Elle en tirera bien sûr des conséquences, mais d’obstacle elle n’en fera pas, et votre Territoire pourra, comme il le voudra et dans les conditions qu’il voudra, suivre la route qu’il voudra » ;
2º Considérant que le préambule de la Constitution de la République Française stipule:
« Le Peuple Français proclame solennellement son attachement aux Droits de l’Homme et aux principes de la souveraineté nationale tels qu’ils ont été définis par la Déclaration de 1789, confirmée et complétée par le préambule de la Constitution de 1946. En vertu de ces principes et de la libre détermination des peuples, la République offre aux Territoires d’Outre-Mer qui manifestent la volonté d’y adhérer, des institutions nouvelles fondées sur l’idéal commun de liberté, d’égalité et de fraternité et conçues en vue de leur évolution démocratique »;
3º Considérant que l’article premier de ladite Constitution dispose que:
«La République et les Territoires d’Outre-Mer qui, par un acte de libre détermination, adoptent la présente Constitution, instituent une Communauté »;
4° Considérant qu’en conséquence, le vote négatif au Referendum du 28 septembre 1958 de la part d’un Territoire d’Outre-Mer consacre l’Indépendance de ce Territoire vis-à-vis de la République Française;
5° Considérant le résultat du Référendum du 28 septembre 1958: 1 119 508 non contre 57 134 oui;
6° Constate que cette majorité de voix négatives place le Territoire de la Guinée hors de la République française en vertu, d’une part, de la Constitution française, et d’autre part, des déclarations du Président du Conseil du Gouvernement de la République, le Général de Gaulle;
7° Proclame solennellement l’Indépendance Nationale de la Guinée et l’érection de l’Assemblée Territoriale présente en Assemblée Nationale, Constituante Souveraine dont les membres prennent le titre de Députés;
8º Décide d’attribuer à ce Nouvel Etat indépendant le nom de République de Guinée;
9° Proclame l’adhésion de la République de Guinée aux principes inscrits dans la charte des Nations Unies (O.N.U.);
10° Invite le Gouvernement de la République de Guinée à prendre toutes dispositions pour accréditer la République de Guinée auprès des autres Nations et de l’Organisation des Nations Unies;
11° Donne les pleins pouvoirs au Gouvernement de la République de Guinée pour administrer et gérer les intérêts nationaux, prendre toutes mesures utiles; engager et conclure toutes négociations dans l’intérêt de la Nation.
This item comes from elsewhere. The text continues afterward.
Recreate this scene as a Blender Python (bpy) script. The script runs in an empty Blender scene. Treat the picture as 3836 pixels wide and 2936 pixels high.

Pour une Afrique nie et indépendante,
Vive la République de Guinée.
Le Président de l’Assemblée Nationale
Constituante de la République de Guinée,
DIALLO SAIFOULAYE »
Sékou Touré investi Président
La démission de Sékou Touré est approuvée « à l’unanimité et par acclamations ». Les députés ont joué à l’applaudimètre. Saïfoulaye Diallo dit avoir reçu de leur « Mouvement un vœu proposant à vos suffrages l’investiture de notre collègue Sékou Touré au poste de Président du Gouvernement de la République de Guinée. » Ainsi, sont filés à Sékou, les « pleins pouvoirs » de diriger la Guinée. Il ne s’en est pas dessaisi. Ceux qui sont morts à domicile ont eu une chance inouïe, le reste le Tyran et ses complices dont son frangin Ismaël, les a pendus haut et court. Les présents à la séance de la proclamation de l’indépendance et de son investiture sont là. Ce sont les pères de l’indépendance, même si d’aucuns sont devenus plus tard des tortionnaires : Accar Nadjib Roger, Béavogui Louis Lansana, Barry Baba Alimou, Bah Thierno Ousmane, Baldé Mamadou Tanou, Béavogui Koman, Barry Alpha Oumar, Barry Ibrahima dit Barry III, Barry Mamadou Diouldé, Célestine Robert, Cissé Moustapha, Camara Bangaly, Camara Moustapha, Camara Sankoumba, Camara Moussa Sanguiana, Caba Lamine Ibrahima, Camara Mory, Condé Ansoumane, Demarchelier Jacques, Diallo Joseph, Diallo Oumar, Diallo Ibrahima, Diallo Aguibou, Diallo Saïfoulaye, Diallo Alpha Ahmadou, Diallo Amadou Télivel, Diakhaby M’Bemba, Diakité Moussa, Diané Lansana, Doré Lama, Doumbouya Kouramoudou, Doumbouya Mamadou Bella, EL Hadj Keïta Mory, Fofana Kéfimba, Donzo Kéfing, Gnan Félix Mathos, Joachim Eugène Louis, Keïta Ouremba, Keita Fodéba, Keita Sadamoudou, Keïta Kémoko, Mara Yomba, Mignard Eugène, Mané Bounka, Soumah Moustapha, Soumah Nabi Issa, Sow Souleymane, Sy Boubakar, Sylla Séni Fascinet, Tall Habib, Touré Sékou, Touré Dondo, Traoré Samba Lamine, Traoré Tamba Kallas, Touré Ismaël, Tounkara Jean Faragué. » Excusés : MM. Bailhache Robert, Guèye Doudou, Thiam Ousmane, Sangaré Toumani.
Le même 2 octobre 1958, Saïfoulaye Diallo, prési de l’Assemblée nationale, nomme 15 des 60 députés, comme « membres de la Commission chargée d’élaborer le projet de Constitution ». Ces pères de l’indépendance, pour la plupart broyés par Sékou Tyran et ses acolytes, sont enfouis dans des charniers non encore restitués aux leurs. Ils méritent d’être célébrés éternellement. Les oublier, c’est adouber le Camp Boiro et sa tristement célèbre cabine technique où ont été torturés à mort des patriotes qui ont donné de leurs cerveaux et de leurs âmes pour la République.